Scene script records:
-- START --

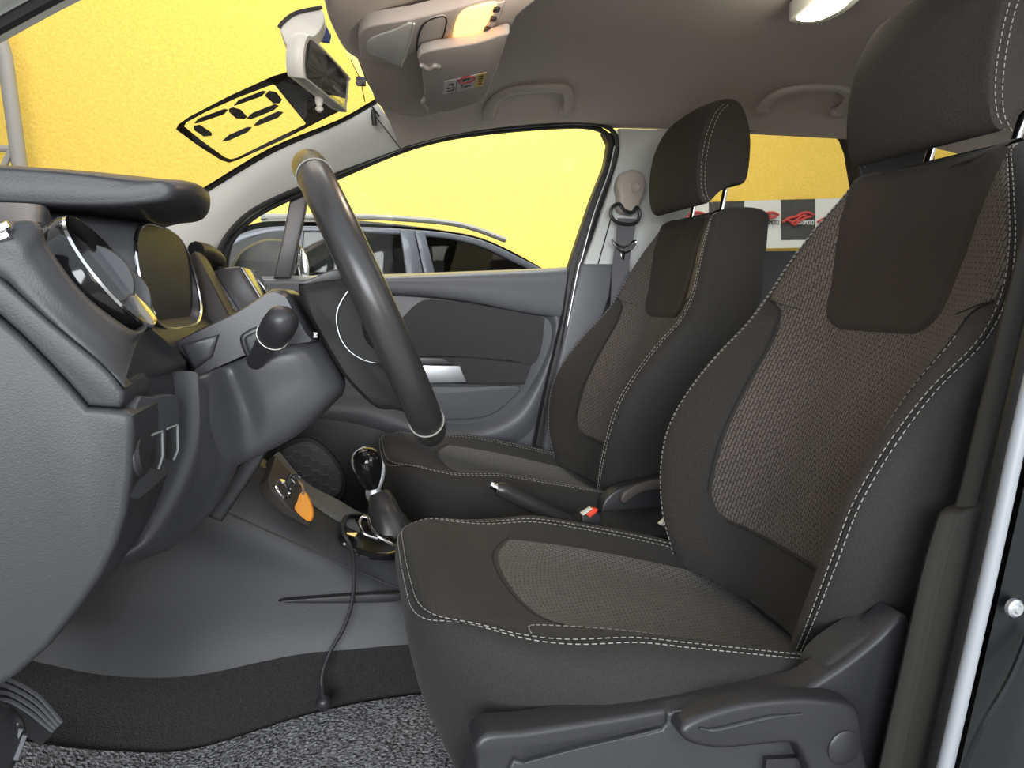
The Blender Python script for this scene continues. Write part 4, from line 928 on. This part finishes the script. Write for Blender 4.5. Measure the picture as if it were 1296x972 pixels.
    op = [Vector((a, 0, z)) for a, z in op]; cc_ = Vector((.81, 0, 1.0)); rws = []
    for sf, k, bl in ((-.126, .90, 0), (-.130, .95, 0), (-.129, .985, 0), (-.122, 1.0, .0), (-.09, 1.0, .010), (-.04, 1.0, .016), (0, 1, .018), (.04, 1, .016), (.09, 1, .010), (.122, 1, 0), (.129, .985, 0), (.130, .95, 0), (.126, .90, 0)):
        r = []
        for p in smooth(op, 4, True):
            q = cc_+(p-cc_)*k
            w = max(0, (cc_.x-q.x)/.065)
            up_ = max(0, (q.z-1.02)/.09)
            q = q+Vector((-bl*w, 0, -bl*.25*w+up_*bl*.5))
            r.append(Vector((q.x+dx, yc+sf*(1.0-.06*max(0, (q.z-1.03)/.08)), q.z)))
        rws.append(r)
    b = MB(); b.grid(rws, cu=True, cap=True); hr = b.obj('headrest', fabm, s, sharp=60)
    b = MB()
    for sg in (-1, 1):
        for off, kk in ((.0, 0), (.009, 1)):
            path = [(.772, .886), (.758, .905), (.752, .94), (.754, .985), (.764, 1.035), (.785, 1.08), (.808, 1.103)]
            pts = smooth([Vector((a+dx+.004+off, yc+sg*(.1305 if kk else .1285), z*1-(.002 if kk else 0))) for a, z in path], 8)
            pts = [Vector((p.x, yc+(p.y-yc)*(1-.06*max(0, (p.z-1.03)/.08)), p.z)) for p in pts]
            b = MB(); b.stitch(pts); b.obj('stitching', threadm, hr)
    for sg in (-1, 1):
        a = Vector((.862 if driver else .838, yc+sg*.075, .845)); e = Vector((.862+dx if driver else .842, yc+sg*.075, .96))
        b = MB(); b.tube([a-D3*.03, e+Vector((.01, 0, .0))], .0062, 14); po = b.obj('headrest_post', chromem, s)
        b = MB(); b.lathe(a+Vector((.0, 0, .018)), D3, [(.016, 0), (.016, .006), (.012, .010), (.008, .011)], 18, sx=1); b.obj('guide', blackm, po)
    # ---- base and rails
    b = MB(); b.box((.38, yc, .075), (.46, .40, .10), .02); b.obj('base', blackm, s)
    for sg in (-1, 1):
        b = MB(); b.box((.35, yc+sg*.19, .012), (.62, .05, .03), .004); b.obj('rail', blackm, s)
    return s, O
s1, O1 = seat(YN, 'nearest front seat, the driver seat in dark fabric with adjusting lever on its side', True)
# outer side shield of the driver seat with the big lever
sh = [(604, 972), (600, 950), (604, 940), (618, 930), (660, 927), (720, 918), (780, 909), (850, 897), (910, 888), (970, 880), (1020, 872), (1045, 858), (1075, 838), (1110, 810), (1135, 786), (1150, 780), (1155, 830), (1140, 900), (1130, 1100), (610, 1100)]
shd = slabobj('side_shield', smooth([P(a, c, -.640) for a, c in sh], 2, True), (0, .035, 0), shieldm, s1, .006, label='hard plastic side shield')
b = MB(); b.slab(smooth([P(a, c, -.6455) for a, c in [(645, 972), (662, 966), (720, 950), (780, 936), (838, 924), (845, 908), (850, 901), (900, 893), (960, 886), (1010, 882), (1030, 900), (1060, 920), (1090, 990), (1080, 1100), (640, 1100)]], 2, True), (0, .02, 0), .003); b.obj('shield_face', shieldf, shd)
b = MB(); b.tube([P(a, c, -.6475) for a, c in [(664, 966), (720, 951), (780, 937), (836, 923)]], .0012, 8); b.tube([P(a, c, -.6475) for a, c in [(850, 901), (900, 894), (960, 887), (1005, 882)]], .0012, 8); b.obj('shield_ridge', softm, shd)
lvp = [(862, 930), (866, 920), (880, 911), (910, 900), (950, 891), (1000, 886), (1035, 886), (1075, 892), (1090, 905), (1095, 950), (1100, 1000), (1040, 1010), (1022, 970), (1010, 948), (1000, 943), (960, 946), (915, 950), (885, 946), (870, 940)]
b = MB(); b.slab(smooth([P(a, c, -.668) for a, c in lvp], 3, True), (0, .024, 0), .009, 4); lv = b.obj('adjusting_lever', shieldm, s1, label='long moulded adjusting lever')
b = MB(); b.tube(smooth([P(a, c, -.6690) for a, c in [(885, 922), (905, 924), (940, 916), (975, 908), (1015, 904)]], 5), [.0012]*4+[.0022]*13+[.0012]*4, 8); b.obj('lever_ridge', softm, lv)
b = MB(); b.lathe(P(1067, 945, -.667), (0, -1, 0), [(.0185, 0), (.0185, .0025), (.0165, .004), (0, .0045)], 32); b.obj('pivot_cap', shieldm, lv)
b = MB(); b.slab([P(a, c, -.640) for a, c in [(960, 972), (962, 952), (1000, 950), (1020, 975), (1030, 1010), (965, 1010)]], (0, -.012, 0), .002); b.obj('lower_flap', blackm, shd)
# hinge cover at the foot of the driver backrest
hc = [(1040, 868), (1050, 840), (1080, 815), (1120, 792), (1145, 782), (1150, 830), (1110, 850), (1070, 862)]
slabobj('hinge_cover', smooth([P(a, c, -.630) for a, c in hc], 2, True), (0, .04, 0), facm, s1, .006)

s2, O2 = seat(YF, 'farther front seat, the passenger seat beside the middle pillar', False)
# inner recline cover on the passenger seat
slabobj('hinge_cover', smooth([P(a, c, .085) for a, c in [(762, 640), (780, 620), (815, 610), (845, 604), (870, 615), (870, 690), (800, 690), (765, 665)]], 3, True), (0, .03, 0), blackm, s2, .006)
slabobj('recline_lever', smooth([P(a, c, .07) for a, c in [(786, 632), (792, 622), (812, 612), (842, 607), (846, 618), (815, 623), (800, 632), (790, 638)]], 3, True), (0, .012, 0), brownm, s2, .004, label='brown grey recline lever')

# ================================================================== overhead
oc = thing('overhead_console', 'beige overhead console with lit amber reading lamp and storage recess', 'overhead console', (.1, 0, 1.10))
ZC = 1.10
# padded bulge under the roof header
hb_ = [[(398, -40), (412, 2), (420, 30), (437, 62), (455, 78), (470, 112), (478, 130), (495, 140), (530, 146), (562, 136)],
       [(450, -30), (470, 5), (478, 25), (488, 40), (500, 60), (506, 85), (515, 100), (530, 112), (548, 118), (575, 120)],
       [(560, -40), (575, 0), (580, 30), (585, 50), (590, 70), (592, 80), (592, 90), (592, 98), (592, 108), (592, 125)]]
zs = [1.088, 1.098, 1.105]
b = MB(); rws = []
r0 = [PZ(a, c, 1.088) for a, c in hb_[0]]
rws.append([p+Vector((.02, 0, .045)) for p in r0]); rws.append([p+Vector((-.002, 0, .014)) for p in r0]); rws.append([p+Vector((.008, 0, -.002)) for p in r0])
rws.append([PZ(a, c, 1.096) for a, c in hb_[1]]); rws.append([PZ(a, c, 1.118) for a, c in hb_[2]])
rws.append([p+Vector((.05, 0, .03)) for p in rws[-1]])
b.surf(Grid(rws), 5, 5); b.obj('padded_base', headm, oc)
pn = [(455, 42), (470, 33), (520, 25), (580, 10), (630, -6), (700, -20), (655, 20), (640, 45), (590, 54), (530, 64), (515, 74), (510, 84), (500, 82), (465, 78), (456, 72), (454, 55)]
slabobj('panel', smooth([PZ(a, c, 1.076) for a, c in pn], 2, True), (0, 0, .02), consm, oc, .004)
slabobj('storage_recess', smooth([PZ(a, c, 1.074) for a, c in [(464, 55), (474, 47), (500, 38), (522, 30), (518, 60), (508, 84), (485, 75), (466, 68)]], 3, True), (0, 0, .01), trimm, oc, .003)
tubeobj('recess_edge', [PZ(524, 30, 1.0735), PZ(518, 56, 1.0735), PZ(508, 84, 1.0735)], .0016, trimm, oc, 8)
lo_ = smooth([PZ(a, c, 1.074) for a, c in [(540, 27), (556, 21), (564, 22), (565, 30), (560, 48), (552, 60), (530, 65), (528, 55), (532, 38)]], 3, True)
b = MB(); b.slab(lo_, (0, 0, .006), .002); rl = b.obj('sensor_cover', consm, oc)
b = MB(); b.tube([p+Vector((0, 0, -.0004)) for p in lo_], .0011, 6, True); b.obj('cover_gap', seamm, rl)
b = MB(); b.slab(smooth([PZ(a, c, 1.073) for a, c in [(585, 17), (600, 10), (628, 5), (622, 22), (608, 44), (592, 53), (576, 54), (573, 50), (577, 30)]], 3, True), (0, 0, .008), .003); b.obj('lamp_lens', ambm, oc, label='amber lit reading lamp')
b = MB(); b.slab([PZ(a, c, 1.0735) for a, c in [(629, 5), (639, 3), (634, 20), (622, 42), (612, 44), (622, 24)]], (0, 0, .008), .002); sws = b.obj('switch_strip', consm, oc)
for a, c in ((628, 12), (624, 24), (616, 37)):
    b = MB(); b.box(PZ(a, c, 1.072), (.009, .012, .005), .001); b.obj('lamp_switch', blackm, sws)

# sun visor folded against the roof
sv = thing('sun_visor', 'grey folded sun visor with warning label beside the overhead console', 'sun visor', PZ(590, 100, 1.075))
vp = [(533, 68), (600, 56), (641, 43), (641, 52), (632, 80), (622, 105), (615, 122), (600, 132), (565, 142), (556, 140), (540, 134), (536, 110), (534, 90)]
VZ = 1.056
b = MB(); b.slab(smooth([PZ(a, c, VZ) for a, c in vp], 3, True), (0, 0, .016), .006, both=True); b.obj('board', consm, sv)
b = MB(); b.tube(smooth([PZ(533, 82, VZ-.002), PZ(543, 87, VZ-.003), PZ(550, 83, VZ-.003), PZ(556, 84, VZ-.002)], 4), .0035, 8); b.obj('hinge_clip', consm, sv)
b = MB(); b.tube(smooth([PZ(538, 124, VZ+.004), PZ(535, 130, VZ), PZ(541, 138, VZ+.002)], 4), .004, 8); b.obj('pivot', consm, sv)
# warning label on the visor
LZ = VZ-.0012
lab = slabobj('warning_label', [PZ(a, c, LZ) for a, c in [(562.5, 103.5), (616, 92), (611, 109), (560.5, 120)]], (0, 0, .001), labelm, sv, 0, label='white and yellow warning label')
L2 = LZ-.0006
slabobj('yellow_field', [PZ(a, c, L2) for a, c in [(604, 94.6), (616, 92), (611, 109), (600, 111.3)]], (0, 0, .0005), yelab, lab, 0)
b = MB(); b.tube([PZ(579, 99.7, L2), PZ(577, 116.3, L2)], .0007, 5)
b.tube([PZ(566, 112.5, L2), PZ(575, 110.5, L2), PZ(574, 114, L2), PZ(566, 115.5, L2)], .0009, 5)
for k in range(4): b.tube([PZ(606, 97+k*3.2, L2-.0004), PZ(612-k*.8, 95.7+k*3.2, L2-.0004)], .0012, 5)
for k in range(3): b.tube([PZ(583, 108+k*2, L2), PZ(586, 107.4+k*2, L2)], .0008, 5)
b.tube([PZ(588, 110, L2), PZ(592, 108.5, L2), PZ(596, 108.5, L2)], .0014, 5)
b.obj('print', inkm, lab)
el = [PZ(590.5+10*cos(q), 101+3.6*sin(q)-2.0*cos(q), L2) for q in [2*pi*k/24 for k in range(24)]]
b = MB(); b.tube(el, .0016, 5, True); b.obj('red_oval', redink, lab)
b = MB(); b.tube([PZ(586, 102.5, L2), PZ(590, 100, L2), PZ(595, 100, L2)], .0018, 5); b.tube([PZ(568, 108, L2), PZ(571, 106, L2), PZ(574, 106.5, L2), PZ(572, 108.5, L2)], .0010, 5); b.obj('figure', inkm, lab)

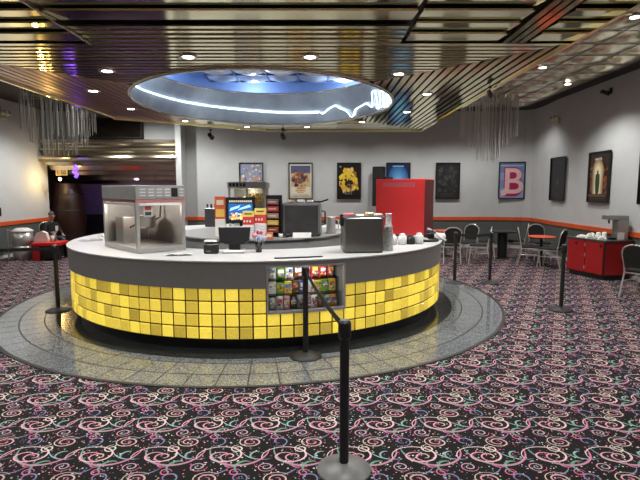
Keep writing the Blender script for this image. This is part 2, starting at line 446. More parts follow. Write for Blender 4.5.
def clip(dst, horiz, sgn, t, w, zone):
    tl = math.tan(R(lean(CY - t) if sgn < 0 else TQ.uniform(-.5, 1.5))) if horiz else math.tan(R(TQ.uniform(-2.0, 2.0)))
    up_in = (sgn < 0) if horiz else True
    # slat at distance t..t+w from the centre, mitred at the diagonals, cut by the round opening
    def cut(d):
        if horiz: q_, off, A_, B_ = sgn * d + .04, .09, 2.325, 1.985
        else: q_, off, A_, B_ = sgn * d - .09, -.04, 1.985, 2.325
        if abs(q_) >= A_: return None
        hf = B_ * math.sqrt(1 - (q_ / A_) ** 2); return off - hf, off + hf
    c0, c1 = cut(t), cut(t + w)
    if c0 is None and c1 is None: segs = [((-t, t), (-t - w, t + w))]
    else:
        m_ = .09 if horiz else -.04
        c0 = c0 or (m_, m_); c1 = c1 or (m_, m_)
        segs = [((-t, c0[0]), (-t - w, c1[0])), ((c0[1], t), (c1[1], t + w))]
    for e0, e1 in segs:
        if e0[1] - e0[0] < .02 or e1[1] - e1[0] < .02: continue
        q = [(e0[0], t), (e0[1], t), (e1[1], t + w), (e1[0], t + w)]
        P = []
        for u, d in q:
            z = ZS + (tl * ((t + w - d) if up_in else (d - t)) if tl > 0 else -tl * (d - t))
            P.append((CX + u, CY + sgn * d, z) if horiz else (CX + sgn * d, CY + u, z))
        slab(dst, keep(P))
b = MB(); t = 1.42
while t < HS - .02:
    clip(b, True, -1, t, .114, 0); clip(b, True, 1, t, .110, 0); t += .122
struct('ceiling_slats', b, 'gold')
b = MB(); t = 1.42
while t < HS - .02: clip(b, False, 1, t, .072, 0); t += .104
struct('ceiling_slats_side', b, 'gold')
b = MB(); t = 1.42
while t < HS - .02: clip(b, False, -1, t, .084, 0); t += .104
struct('ceiling_slats_brown', b, 'copper')
# dark deck above the slats, with the round hole
b = MB(); n = 96; vs = []; 
for i in range(n):
    a = 2 * PI * i / n; c, s_ = math.cos(a), math.sin(a); q = HS / max(abs(c), abs(s_))
    vs += [(EX + 1.99 * c, EY + 2.33 * s_, 3.13), (CX + q * c, CY + q * s_, 3.13)]
for i in range(n):
    P = keep([vs[2 * i], vs[2 * i + 1], vs[(2 * i + 3) % (2 * n)], vs[(2 * i + 2) % (2 * n)]])
    if P: b.add(P, [tuple(range(len(P)))])
b.box(-6.5, 2.3, YF, CY - HS, 3.13, 3.14)
struct('ceiling_deck', b, 'dark')
b = MB(); b.box(CX + HS - .02, CX + HS + .02, YF, CY + HS, 3.07, 4.05); 
xb = -3.88 + (CY + HS - 9.25) * .823 / .568
b.box(-3.90, -3.86, CY - HS, 9.25, 3.07, 4.05); b.prism([(-3.90, 9.25), (-3.86, 9.24), (xb, CY + HS - .02), (xb, CY + HS + .02)], 3.06, 4.05)
b.box(xb, CX + HS, CY + HS - .02, CY + HS + .02, 3.06, 4.05); struct('trim_10', b, 'gold')
# front zones of wide slats
b = MB(); y = CY - HS - .04
k = 0
while y > -1.0:
    y0 = y - .256
    for x0, x1, lim in ((-6.5, -2.13, 9), (-2.09, .74, 4.12), (.78, 1.62, 9), (1.92, 2.28, 9)):
        if y < lim:
            tl = math.tan(R(lean(max(y, 2.4), 5.4, 7.4) if k % 2 else lean(max(y, 2.4), 7.2, 9.6))) * .256
            slab(b, [(x0, y0, ZS - .004), (x1, y0, ZS - .004), (x1, y, ZS - .004 + tl), (x0, y, ZS - .004 + tl)])
    y -= .27; k += 1
struct('ceiling_panels', b, 'goldw')
b = MB(); y = 4.60
while y > 4.13:
    tl = math.tan(R(lean(y))) * .114; slab(b, [(-2.09, y - .114, ZS), (.74, y - .114, ZS), (.74, y, ZS + tl), (-2.09, y, ZS + tl)]); y -= .122
x = 1.66
while x < 1.88: b.box(x, x + .055, -1, 4.55, ZS - .01, ZS + .02); x += .075
struct('ceiling_slats_front', b, 'gold')
b = MB(); b.box(-2.115, -2.10, -1, 4.58, ZS - .02, ZS + .02); struct('trim_11', b, 'trimring')
# pillow tiles on the right
def pillow(b, x0, y0, s, z, hgt, n=8):
    vs = []
    for j in range(n + 1):
        for i in range(n + 1):
            u, v = i / n, j / n
            w = max(0, 1 - ((2 * u - 1) ** 2 + (2 * v - 1) ** 2) / .86); vs.append((x0 + u * s, y0 + v * s, z - hgt * (w ** .8)))
    b.add(vs, [(j * (n + 1) + i, j * (n + 1) + i + 1, (j + 1) * (n + 1) + i + 1, (j + 1) * (n + 1) + i) for j in range(n) for i in range(n)], True)
b = MB(); g = MB(); TZ = 3.9
for i in range(5):
    for j in range(23):
        x0, y0 = 2.34 + i * .6, -1 + j * .6
        if i == 4 and j > 16 : pass
        pillow(b, x0 + .015, y0 + .015, .57, TZ, .055)
for i in range(6): g.box(2.33 + i * .6, 2.36 + i * .6, -1, 12.8, TZ - .004, TZ + .02)
for j in range(24): g.box(2.33, 5.36, -1.012 + j * .6, -.985 + j * .6, TZ - .004, TZ + .02)
struct('ceiling_tiles', b, 'tile'); struct('ceiling_grid', g, 'tilegrid')
b = MB(); b.box(5.36, 5.40, -1, 12.84, TZ - .02, 4.05); b.box(2.33, 5.4, 12.8, 12.84, TZ - .02, 4.05); struct('trim_12', b, 'dark')

# round recess
def hoop(b, lv, n=96):
    m_ = len(lv); vs = [(EX + rx * math.cos(2 * PI * i / n), EY + ry * math.sin(2 * PI * i / n), z) for rx, ry, z in lv for i in range(n)]
    b.add(vs, [(k * n + i, k * n + (i + 1) % n, (k + 1) * n + (i + 1) % n, (k + 1) * n + i) for k in range(m_ - 1) for i in range(n)], True)
b = MB(); hoop(b, [(1.985, 2.325, 3.085), (1.97, 2.31, 3.11), (1.80, 1.80, 3.60)]); struct('ceiling_recess_band', b, 'drum')
b = MB(); hoop(b, [(1.965, 2.305, 3.10), (1.965, 2.305, 3.07), (1.995, 2.335, 3.07), (1.995, 2.335, 3.10)]); hoop(b, [(1.80, 1.80, 3.59), (1.785, 1.785, 3.59), (1.785, 1.785, 3.615), (1.83, 1.83, 3.615)]); struct('trim_13', b, 'trimring')
b = MB(); b.lathe([(1.86, 3.62), (2.7, 3.62), (2.75, 3.66), (2.75, 3.98), (2.6, 4.03), (.001, 4.03)], EX, EY, 96); struct('ceiling_recess', b, 'blue')
b = MB(); g = MB()
for i in range(5):
    for j in range(3): pillow(b, CX - 1.27 + i * .6, 8.25 + j * .6, .57, 3.93, .07)
b.box(CX - 1.29, CX + 1.73, 8.24, 10.03, 3.93, 4.0)
struct('ceiling_recess_tiles', b, 'silver_tile')
for i in range(6): g.box(CX - 1.30 + i * .6, CX - 1.27 + i * .6, 8.22, 10.05, 3.915, 3.96)
for j in range(4): g.box(CX - 1.3, CX + 1.73, 8.22 + j * .6, 8.25 + j * .6, 3.915, 3.96)
struct('ceiling_recess_grid', g, 'blue')

# neon
def npt(a, z):
    u = (z - 3.09) / .51
    return (EX + (1.945 - .17 * u) * math.cos(R(a)), EY + (2.285 - .51 * u) * math.sin(R(a)), z)
def smooth(pts, k=6):
    out = []
    for i in range(len(pts) - 1):
        p = [Vector(pts[max(0, min(len(pts) - 1, j))]) for j in (i - 1, i, i + 1, i + 2)]
        for s in range(k):
            t = s / k
            out.append(tuple(.5 * ((2 * p[1]) + (p[2] - p[0]) * t + (2 * p[0] - 5 * p[1] + 4 * p[2] - p[3]) * t * t + (3 * p[1] - p[0] - 3 * p[2] + p[3]) * t ** 3)))
    return out + [tuple(pts[-1])]
b = MB(); b.tube(smooth([npt(*p) for p in ((64, 3.265), (77, 3.275), (89, 3.29), (101, 3.305), (113, 3.317), (125, 3.323), (137.5, 3.325), (151, 3.32), (166, 3.316), (177, 3.30), (188, 3.27), (200, 3.224))], 5), .0075, 6)
tag(b.build('neon_tube', 'neon'), 'long plain white neon line along the band of the round ceiling recess', 'neon light')
sq = [(63, 3.262), (61.2, 3.24), (56.6, 3.312), (52.1, 3.34), (48.8, 3.287), (46.2, 3.256), (43.6, 3.20), (42.2, 3.13), (40.2, 3.13), (37.7, 3.222), (32.1, 3.258), (27.3, 3.273), (24.4, 3.217), (22.5, 3.2), (20.5, 3.296), (19.5, 3.40), (15.6, 3.40), (15.5, 3.262), (18.2, 3.164), (15.6, 3.135), (11.8, 3.24), (9.2, 3.35), (4.5, 3.32), (6.3, 3.206), (10, 3.12), (6.6, 3.115), (1, 3.18), (-3.0, 3.27), (-6.5, 3.26), (-5, 3.16), (-1, 3.11), (-4, 3.1)]
b = MB(); b.tube(smooth([npt(*p) for p in sq], 5), .0055, 6)
tag(b.build('neon_tube', 'neon'), 'white neon squiggle with tight loops at the right of the ceiling recess', 'neon light')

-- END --

Prompt: Pick out each line containing "This" and report it.

Response:
The Blender Python script for this scene continues. Write part 4, from line 928 on. This part finishes the script. Write for Blender 4.5. Measure the picture as if it were 1296x972 pixels.
Keep writing the Blender script for this image. This is part 2, starting at line 446. More parts follow. Write for Blender 4.5.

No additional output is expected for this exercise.